WHAT IS EXPECTED » Repeat the material exactly, leaving nothing out.
========
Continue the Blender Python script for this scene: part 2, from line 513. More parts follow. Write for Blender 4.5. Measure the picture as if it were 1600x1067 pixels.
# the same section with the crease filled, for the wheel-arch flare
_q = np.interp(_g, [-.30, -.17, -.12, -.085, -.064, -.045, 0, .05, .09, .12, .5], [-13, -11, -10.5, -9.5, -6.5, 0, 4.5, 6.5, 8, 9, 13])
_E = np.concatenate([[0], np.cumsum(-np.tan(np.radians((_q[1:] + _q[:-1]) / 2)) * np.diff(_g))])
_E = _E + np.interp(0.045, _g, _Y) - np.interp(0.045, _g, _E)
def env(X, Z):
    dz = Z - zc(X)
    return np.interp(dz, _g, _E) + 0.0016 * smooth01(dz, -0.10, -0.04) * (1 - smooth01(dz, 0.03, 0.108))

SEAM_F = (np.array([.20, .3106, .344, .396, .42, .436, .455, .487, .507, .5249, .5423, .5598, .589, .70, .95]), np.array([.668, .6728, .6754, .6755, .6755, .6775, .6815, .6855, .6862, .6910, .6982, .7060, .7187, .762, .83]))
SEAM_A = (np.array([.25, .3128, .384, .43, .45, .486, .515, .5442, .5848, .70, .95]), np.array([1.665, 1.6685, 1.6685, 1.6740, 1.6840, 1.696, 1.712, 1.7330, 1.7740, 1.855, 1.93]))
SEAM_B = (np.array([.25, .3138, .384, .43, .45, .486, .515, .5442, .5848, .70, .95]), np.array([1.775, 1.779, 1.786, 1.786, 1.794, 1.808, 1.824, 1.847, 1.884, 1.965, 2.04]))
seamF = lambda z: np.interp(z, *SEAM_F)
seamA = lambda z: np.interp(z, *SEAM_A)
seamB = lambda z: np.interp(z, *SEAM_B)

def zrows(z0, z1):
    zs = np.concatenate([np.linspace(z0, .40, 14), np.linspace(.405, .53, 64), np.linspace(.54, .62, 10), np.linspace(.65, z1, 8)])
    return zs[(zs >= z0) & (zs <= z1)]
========
WRITTEN RESPONSE »
Continue the Blender Python script for this scene: part 2, from line 513. More parts follow. Write for Blender 4.5. Measure the picture as if it were 1600x1067 pixels.
# the same section with the crease filled, for the wheel-arch flare
_q = np.interp(_g, [-.30, -.17, -.12, -.085, -.064, -.045, 0, .05, .09, .12, .5], [-13, -11, -10.5, -9.5, -6.5, 0, 4.5, 6.5, 8, 9, 13])
_E = np.concatenate([[0], np.cumsum(-np.tan(np.radians((_q[1:] + _q[:-1]) / 2)) * np.diff(_g))])
_E = _E + np.interp(0.045, _g, _Y) - np.interp(0.045, _g, _E)
def env(X, Z):
    dz = Z - zc(X)
    return np.interp(dz, _g, _E) + 0.0016 * smooth01(dz, -0.10, -0.04) * (1 - smooth01(dz, 0.03, 0.108))

SEAM_F = (np.array([.20, .3106, .344, .396, .42, .436, .455, .487, .507, .5249, .5423, .5598, .589, .70, .95]), np.array([.668, .6728, .6754, .6755, .6755, .6775, .6815, .6855, .6862, .6910, .6982, .7060, .7187, .762, .83]))
SEAM_A = (np.array([.25, .3128, .384, .43, .45, .486, .515, .5442, .5848, .70, .95]), np.array([1.665, 1.6685, 1.6685, 1.6740, 1.6840, 1.696, 1.712, 1.7330, 1.7740, 1.855, 1.93]))
SEAM_B = (np.array([.25, .3138, .384, .43, .45, .486, .515, .5442, .5848, .70, .95]), np.array([1.775, 1.779, 1.786, 1.786, 1.794, 1.808, 1.824, 1.847, 1.884, 1.965, 2.04]))
seamF = lambda z: np.interp(z, *SEAM_F)
seamA = lambda z: np.interp(z, *SEAM_A)
seamB = lambda z: np.interp(z, *SEAM_B)

def zrows(z0, z1):
    zs = np.concatenate([np.linspace(z0, .40, 14), np.linspace(.405, .53, 64), np.linspace(.54, .62, 10), np.linspace(.65, z1, 8)])
    return zs[(zs >= z0) & (zs <= z1)]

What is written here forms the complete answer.